Nevertheless, Goldman notes that Barnes “might have liked the show more had he seen it all” and that “many of the other critics might not have been as hostile to The Happy Time had Barnes been in his proper place. Some of the notices were unexpectedly blistering, and there was a genuine agreement that the critics were sore. One of them turned on a member of The Happy Time management and said angrily, ‘We’re sitting around here waiting for that guy like a bunch of pigs.’ Obviously, the other critics knew that no curtain would be held 25 minutes for them.” (Indeed, it wouldn’t have.)

But, all in all, there aren’t many shows that start as interminably late as the average contemporary dentist or doctor. Yes, there is occassionally one so tardy that a lout in the audience begins clapping in rhythm — the universal symbol for, “Hey, let’s get this thing started!” Still, when you think of it, a play’s beginning only seven or eight minutes late is really quite an achievement. What’s more, don’t you get the impression that when a show is late in starting, it’s not the show’s fault? I believe that everyone backstage, from the biggest star to the lowliest crew member, is rarin’ to go at 8pm. What’s holding them up is usually the audience, which isn’t yet totally seated. Surely you’ve sat in a theater 10 minutes before show time, looked around, seen a sea of empty seats, and thought, “Wow, is this place going to be empty tonight!” Then the deluge — and, by 7:58pm, the place is almost full. Almost, for not even the seven- or eight-minute grace period is enough for the most recalcitrant of theatergoers.

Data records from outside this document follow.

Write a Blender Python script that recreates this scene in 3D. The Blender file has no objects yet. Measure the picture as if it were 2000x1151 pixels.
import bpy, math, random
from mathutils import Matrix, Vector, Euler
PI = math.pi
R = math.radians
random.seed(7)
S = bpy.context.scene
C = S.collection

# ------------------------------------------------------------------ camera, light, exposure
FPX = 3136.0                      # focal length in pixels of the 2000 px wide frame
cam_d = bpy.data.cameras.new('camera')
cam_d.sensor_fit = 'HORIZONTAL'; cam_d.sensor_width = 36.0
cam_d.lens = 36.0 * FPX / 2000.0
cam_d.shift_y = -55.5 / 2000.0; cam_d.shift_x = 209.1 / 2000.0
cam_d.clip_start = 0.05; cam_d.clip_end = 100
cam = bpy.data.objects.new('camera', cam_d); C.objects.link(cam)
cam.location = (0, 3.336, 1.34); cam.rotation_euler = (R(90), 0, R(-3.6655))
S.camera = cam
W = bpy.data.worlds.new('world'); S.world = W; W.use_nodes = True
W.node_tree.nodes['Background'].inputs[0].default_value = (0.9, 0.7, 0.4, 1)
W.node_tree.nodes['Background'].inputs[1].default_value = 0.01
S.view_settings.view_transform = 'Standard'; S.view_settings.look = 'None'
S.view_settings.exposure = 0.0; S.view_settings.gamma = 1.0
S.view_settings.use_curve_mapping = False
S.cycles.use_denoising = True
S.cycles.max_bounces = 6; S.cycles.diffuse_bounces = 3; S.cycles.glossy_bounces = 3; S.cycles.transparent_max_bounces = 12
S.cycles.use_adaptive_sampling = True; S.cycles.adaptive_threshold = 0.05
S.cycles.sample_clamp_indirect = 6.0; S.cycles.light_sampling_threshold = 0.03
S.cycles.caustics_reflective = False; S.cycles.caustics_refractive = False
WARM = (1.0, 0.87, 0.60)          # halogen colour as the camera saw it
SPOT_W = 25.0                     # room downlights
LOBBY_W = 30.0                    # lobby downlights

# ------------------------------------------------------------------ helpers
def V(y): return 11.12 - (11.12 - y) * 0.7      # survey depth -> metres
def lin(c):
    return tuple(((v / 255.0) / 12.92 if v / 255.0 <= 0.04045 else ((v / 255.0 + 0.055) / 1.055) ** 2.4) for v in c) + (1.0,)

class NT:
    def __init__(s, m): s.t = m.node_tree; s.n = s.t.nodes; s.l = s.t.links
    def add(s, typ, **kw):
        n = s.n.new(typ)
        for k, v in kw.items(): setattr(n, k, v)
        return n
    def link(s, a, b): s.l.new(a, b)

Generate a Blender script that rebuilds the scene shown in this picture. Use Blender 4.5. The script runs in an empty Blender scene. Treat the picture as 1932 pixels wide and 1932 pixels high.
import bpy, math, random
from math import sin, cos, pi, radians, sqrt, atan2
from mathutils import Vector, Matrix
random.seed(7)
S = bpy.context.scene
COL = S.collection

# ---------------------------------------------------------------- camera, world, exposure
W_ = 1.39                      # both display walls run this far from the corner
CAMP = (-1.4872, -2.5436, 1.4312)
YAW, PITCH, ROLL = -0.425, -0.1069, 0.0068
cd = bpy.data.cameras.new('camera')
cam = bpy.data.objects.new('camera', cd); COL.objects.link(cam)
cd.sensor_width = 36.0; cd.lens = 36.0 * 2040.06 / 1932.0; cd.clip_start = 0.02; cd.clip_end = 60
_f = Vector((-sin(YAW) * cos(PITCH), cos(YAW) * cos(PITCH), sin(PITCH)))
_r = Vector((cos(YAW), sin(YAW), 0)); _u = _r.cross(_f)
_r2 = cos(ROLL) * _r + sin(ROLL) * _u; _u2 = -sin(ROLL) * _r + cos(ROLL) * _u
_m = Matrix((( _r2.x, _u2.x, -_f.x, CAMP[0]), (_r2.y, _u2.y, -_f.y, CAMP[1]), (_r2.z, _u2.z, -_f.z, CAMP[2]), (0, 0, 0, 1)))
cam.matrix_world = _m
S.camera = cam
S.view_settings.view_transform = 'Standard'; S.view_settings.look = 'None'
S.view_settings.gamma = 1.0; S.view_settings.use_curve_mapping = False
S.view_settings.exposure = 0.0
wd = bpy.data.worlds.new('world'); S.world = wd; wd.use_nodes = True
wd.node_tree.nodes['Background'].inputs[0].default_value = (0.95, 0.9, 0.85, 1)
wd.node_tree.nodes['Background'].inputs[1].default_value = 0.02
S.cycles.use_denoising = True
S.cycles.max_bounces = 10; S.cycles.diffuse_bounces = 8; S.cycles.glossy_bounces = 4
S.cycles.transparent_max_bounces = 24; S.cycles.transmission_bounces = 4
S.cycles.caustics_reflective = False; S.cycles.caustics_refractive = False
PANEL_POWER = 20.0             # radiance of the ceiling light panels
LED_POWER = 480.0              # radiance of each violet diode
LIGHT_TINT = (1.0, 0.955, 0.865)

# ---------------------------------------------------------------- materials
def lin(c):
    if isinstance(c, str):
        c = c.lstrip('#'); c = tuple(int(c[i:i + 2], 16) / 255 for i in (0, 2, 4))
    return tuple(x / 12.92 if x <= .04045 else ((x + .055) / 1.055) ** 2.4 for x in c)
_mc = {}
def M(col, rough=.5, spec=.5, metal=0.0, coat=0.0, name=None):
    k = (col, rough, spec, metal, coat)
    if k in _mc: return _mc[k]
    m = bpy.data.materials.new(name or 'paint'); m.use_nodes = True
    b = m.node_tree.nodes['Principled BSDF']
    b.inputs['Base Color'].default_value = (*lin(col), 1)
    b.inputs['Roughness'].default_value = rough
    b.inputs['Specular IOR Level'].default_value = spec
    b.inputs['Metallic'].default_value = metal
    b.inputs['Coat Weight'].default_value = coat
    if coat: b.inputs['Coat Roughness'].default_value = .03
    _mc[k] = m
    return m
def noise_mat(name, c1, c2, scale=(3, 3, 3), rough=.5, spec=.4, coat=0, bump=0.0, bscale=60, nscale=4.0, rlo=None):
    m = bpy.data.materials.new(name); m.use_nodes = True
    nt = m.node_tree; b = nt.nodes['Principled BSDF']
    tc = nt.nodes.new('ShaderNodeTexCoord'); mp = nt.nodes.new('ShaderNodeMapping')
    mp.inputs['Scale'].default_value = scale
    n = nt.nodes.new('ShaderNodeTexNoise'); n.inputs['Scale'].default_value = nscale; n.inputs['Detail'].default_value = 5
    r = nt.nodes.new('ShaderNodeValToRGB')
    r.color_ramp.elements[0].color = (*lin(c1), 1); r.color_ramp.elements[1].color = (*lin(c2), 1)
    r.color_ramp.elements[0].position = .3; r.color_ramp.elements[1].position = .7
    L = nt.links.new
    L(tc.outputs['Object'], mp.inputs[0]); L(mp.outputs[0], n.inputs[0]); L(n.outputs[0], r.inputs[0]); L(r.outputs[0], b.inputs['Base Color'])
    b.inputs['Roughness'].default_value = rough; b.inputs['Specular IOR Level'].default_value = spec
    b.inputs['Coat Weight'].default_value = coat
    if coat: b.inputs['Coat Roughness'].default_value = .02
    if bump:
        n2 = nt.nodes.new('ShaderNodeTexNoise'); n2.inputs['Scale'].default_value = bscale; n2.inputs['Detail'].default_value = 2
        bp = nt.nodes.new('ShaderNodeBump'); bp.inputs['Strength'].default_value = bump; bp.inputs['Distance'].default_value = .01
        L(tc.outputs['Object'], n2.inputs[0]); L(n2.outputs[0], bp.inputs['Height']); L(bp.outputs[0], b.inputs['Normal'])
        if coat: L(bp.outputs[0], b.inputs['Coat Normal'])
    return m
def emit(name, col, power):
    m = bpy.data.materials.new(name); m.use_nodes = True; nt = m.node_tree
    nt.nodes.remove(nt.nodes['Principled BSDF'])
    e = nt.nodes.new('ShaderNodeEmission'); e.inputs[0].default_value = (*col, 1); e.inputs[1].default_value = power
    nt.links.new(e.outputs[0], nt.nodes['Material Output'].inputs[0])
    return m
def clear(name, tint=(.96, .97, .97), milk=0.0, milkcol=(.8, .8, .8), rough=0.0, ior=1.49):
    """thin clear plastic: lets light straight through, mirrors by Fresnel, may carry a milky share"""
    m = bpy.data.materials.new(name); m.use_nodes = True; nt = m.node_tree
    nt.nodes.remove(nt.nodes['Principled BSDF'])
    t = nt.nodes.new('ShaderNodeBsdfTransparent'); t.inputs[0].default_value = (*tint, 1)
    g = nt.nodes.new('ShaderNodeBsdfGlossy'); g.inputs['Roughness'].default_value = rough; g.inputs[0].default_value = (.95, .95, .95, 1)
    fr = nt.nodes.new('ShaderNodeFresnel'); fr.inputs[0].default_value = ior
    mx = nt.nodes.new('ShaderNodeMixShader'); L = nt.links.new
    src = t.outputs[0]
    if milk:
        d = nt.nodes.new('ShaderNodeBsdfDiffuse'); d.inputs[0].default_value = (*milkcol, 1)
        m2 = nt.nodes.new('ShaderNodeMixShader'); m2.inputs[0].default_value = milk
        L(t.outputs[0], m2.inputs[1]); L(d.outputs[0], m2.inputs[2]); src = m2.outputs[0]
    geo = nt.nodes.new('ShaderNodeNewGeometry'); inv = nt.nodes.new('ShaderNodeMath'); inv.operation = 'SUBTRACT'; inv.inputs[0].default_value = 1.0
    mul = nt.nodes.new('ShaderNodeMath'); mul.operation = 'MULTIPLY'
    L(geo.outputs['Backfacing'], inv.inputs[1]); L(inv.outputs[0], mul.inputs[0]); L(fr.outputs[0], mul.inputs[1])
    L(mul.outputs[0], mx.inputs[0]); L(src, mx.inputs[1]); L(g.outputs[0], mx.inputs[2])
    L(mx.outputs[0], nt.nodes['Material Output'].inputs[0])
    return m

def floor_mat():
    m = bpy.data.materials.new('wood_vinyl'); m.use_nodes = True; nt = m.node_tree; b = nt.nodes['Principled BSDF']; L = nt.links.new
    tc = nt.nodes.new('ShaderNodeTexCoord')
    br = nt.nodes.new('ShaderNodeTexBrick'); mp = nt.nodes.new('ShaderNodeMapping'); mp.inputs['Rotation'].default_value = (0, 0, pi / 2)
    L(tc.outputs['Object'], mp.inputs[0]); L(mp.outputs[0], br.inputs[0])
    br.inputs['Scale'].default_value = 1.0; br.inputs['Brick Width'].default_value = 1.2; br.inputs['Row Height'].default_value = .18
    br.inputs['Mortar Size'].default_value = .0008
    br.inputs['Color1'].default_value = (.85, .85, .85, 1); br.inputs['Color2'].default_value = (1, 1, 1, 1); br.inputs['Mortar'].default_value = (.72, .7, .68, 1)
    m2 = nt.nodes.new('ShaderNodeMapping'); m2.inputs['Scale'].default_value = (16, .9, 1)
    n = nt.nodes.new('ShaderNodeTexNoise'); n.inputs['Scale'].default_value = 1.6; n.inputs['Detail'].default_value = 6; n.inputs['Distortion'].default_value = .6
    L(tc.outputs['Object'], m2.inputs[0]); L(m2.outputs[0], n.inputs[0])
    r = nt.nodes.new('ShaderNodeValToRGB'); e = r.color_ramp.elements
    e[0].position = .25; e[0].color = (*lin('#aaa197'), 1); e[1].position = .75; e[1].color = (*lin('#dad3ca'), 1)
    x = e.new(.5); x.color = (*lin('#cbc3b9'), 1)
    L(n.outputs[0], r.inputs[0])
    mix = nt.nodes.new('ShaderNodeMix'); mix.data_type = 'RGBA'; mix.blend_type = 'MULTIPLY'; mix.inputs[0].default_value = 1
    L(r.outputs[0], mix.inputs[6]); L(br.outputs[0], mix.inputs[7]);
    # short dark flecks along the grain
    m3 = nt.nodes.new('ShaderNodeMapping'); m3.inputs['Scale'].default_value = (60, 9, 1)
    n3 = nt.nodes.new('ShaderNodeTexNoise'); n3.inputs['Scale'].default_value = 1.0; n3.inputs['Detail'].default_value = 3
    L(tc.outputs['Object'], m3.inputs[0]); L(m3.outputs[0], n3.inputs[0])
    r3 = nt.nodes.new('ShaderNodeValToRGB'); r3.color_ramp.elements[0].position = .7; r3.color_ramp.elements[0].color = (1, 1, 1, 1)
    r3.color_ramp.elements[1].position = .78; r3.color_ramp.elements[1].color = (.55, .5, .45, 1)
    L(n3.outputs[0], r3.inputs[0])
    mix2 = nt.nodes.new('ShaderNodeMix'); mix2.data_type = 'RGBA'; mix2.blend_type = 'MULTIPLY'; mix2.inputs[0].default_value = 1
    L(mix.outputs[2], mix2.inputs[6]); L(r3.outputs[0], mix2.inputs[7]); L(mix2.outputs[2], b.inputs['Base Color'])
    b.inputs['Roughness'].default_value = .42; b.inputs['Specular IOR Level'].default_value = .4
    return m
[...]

We’ve all had the experience of watching the lights dim on a show’s first scene and then seeing packs of tardy theatergoers scooting down the aisle as fast as roaches on a kitchen floor when a light is suddenly turned on in the middle of the night. These packs are usually made up of couples, one of whom is furious with the other for he or she is the reason that this happened. I’m a pretty prompt person in general, and I daresay the biggest reason for this is that I’m a constant theatergoer. I make a concerted effort to be in my seat for the beginning of each show, so I’ve come to know how much time I’ll need to get someplace. I can literally count on the fingers of one hand the shows for which I’ve been late in nearly 44 years of constant theatergoing: Five in all that time — and, believe me, some of those five really weren’t my fault. So I’ll make the blanket statement that if everyone went to the theater on a regular basis, they’d become more prompt for all dates and appointments. Just one more of a hundred or so reasons why everyone in the world should attend the theater more often.

While waits for dentists, doctors, and trains seem to have increased exponentially in the last few decades, theater performances have held steady in starting close to right on time. So I tip my hat to all those casts and crews who are ready to begin their work at their appointed hour. By the way, when I took that 1989 trip to Tokyo, I met a number of theatrical types who told me they’d let me know when they were bringing a show to New York. Indeed they did, and I went to the opening night at the Japan Society on East 47th Street. The show was supposed to start at 8pm, and I was sure to get to my seat by the appointed hour, just in case the management decided to be very Japanese and start exactly on time. In fact, it didn’t. As I sat there, I wondered if the management had planned to accommodate American audiences by starting the show at 8:07. How I smiled when it started at 8:03:30. Now, isn’t that the perfect compromise between American and Japanese customs?